These travelers left the carved evidence of their passing: symbols, names, dates, and fragments of their stories that register the cultures and history intermingled on the rock. The symbols and pictures left behind communicate both the mundane and the spiritual.
Activities include hiking, camping, picnicking, exploring the visitor center and examining Inscription Rock.
Nearby:
The Zuni Indians descended from desert hunter-gatherers. About 2,000 years ago they joined in a general shift toward the cultivation of crops that gave birth to the Southwest's Pueblo culture. In time, small villages appeared along the streams of this arid land. As more centuries passed the Puebloans built large multi-storied towns laid out around plazas.
Atsinna Ruins atop El Morro dates from the time of larger towns. Archeological evidence shows that Atsinna and nearby massive pueblos were built about the same time - in the late 1200s. After only 75 years they were abandoned. (Perhaps they were meant to be only temporary: unusual heat and drought may have driven the Zuni from the river valleys to the high ground around El Morro.)
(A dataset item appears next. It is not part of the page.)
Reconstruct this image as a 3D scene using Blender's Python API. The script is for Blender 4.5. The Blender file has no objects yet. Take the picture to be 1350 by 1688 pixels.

The Spaniards, New World Colonizers
The second generation of conquistadors - who missed the Mexican conquest - pursued a medieval myth of golden cities to be found at a place called Cibola. Shipwrecked soldiers wandering from Texas through New Spain's northern deserts heard tales of Indians living in cities yet farther north. If this was Cibola, it meant a chance to relive the glories and riches of Aztec Mexico.
For the explorer Francisco Vasquez de Coronado and those he led in 1540, the Zuni and other Pueblo Indian towns proved disappointing. These Pueblo Indians lived in solid towns, pueblos built of masonry or adobe. They gained a sufficiency from their agriculture. But their riches were intangible - songs and ceremonies that kept them in harmony with the spirit world and with each other - not the gold of the Aztec or Inca.
Another expedition, sent to search for the two friars, resulted in the first historical record of El Morro. Antonio de Espejo headed north to the Rio Grande pueblos, where he confirmed that the Franciscans had been killed. Then he explored westerly toward Zuni. On March 11, 1583, he recorded his stop at a place he called El Estanque de Penol (pool at the great rock). In 1598 Don Juan de Onate officially colonized New Mexico. He brought 400 colonists and 10 Franciscans north, along with 7,000 head of stock. From the beginning, hard winters, lack of food, and the great distance from Mexico caused hardship and discontent among the colonists. Onate's explorations finally killed the last hopes for quick riches. Returning from one of these expeditions, Onate inscribed his name at El Morro on April 16, 1605 - the first known European inscription on the rock.